Analysts note that the current moment bears resemblance to earlier phases of Middle East negotiations in which incremental progress was achieved not through grand breakthroughs, but through layered confidence-building measures. Yet history also offers ample examples where such momentum dissipated under renewed escalation or domestic political shifts.
On the ground in conflict-affected regions, the diplomatic language of “foundation” feels distant from daily realities. Reports of disrupted infrastructure, displaced populations, and continued military exchanges underscore the urgency of any potential agreement.
Humanitarian organisations warn that even partial de-escalation could significantly reduce civilian harm, particularly in contested zones where access to aid remains inconsistent. Recent diplomatic communications reflect a noticeable shift in tone as discussions move toward structured negotiation frameworks rather than escalation management.
Reporting indicates that “sequencing” has become a central feature of the talks, with officials focusing on step-by-step implementation of potential agreements. This highlights an increasing emphasis on de-escalation mechanisms and structured dialogue intended to prevent further conflict.
While earlier phases of the crisis were dominated by deterrence and retaliatory signalling, current discussions increasingly focus on phased arrangements and negotiated pathways, reflecting a broader recognition in diplomatic circles that sustained military pressure alone is unlikely to deliver long-term regional stability.

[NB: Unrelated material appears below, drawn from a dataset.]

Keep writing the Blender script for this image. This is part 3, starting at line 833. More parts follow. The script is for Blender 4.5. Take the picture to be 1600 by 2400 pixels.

Whether this shift becomes substantive progress or another brief diplomatic interval will depend on the coming weeks. Negotiators are expected to reconvene for additional sessions, though schedules remain fluid and heavily dependent on conditions in the conflict zone.
The most that can be said with confidence is what Vance himself suggested: that a foundation, however fragile, incomplete, and politically contested has been placed. In the architecture of diplomacy, foundations are not victories. But without them, nothing else can be built.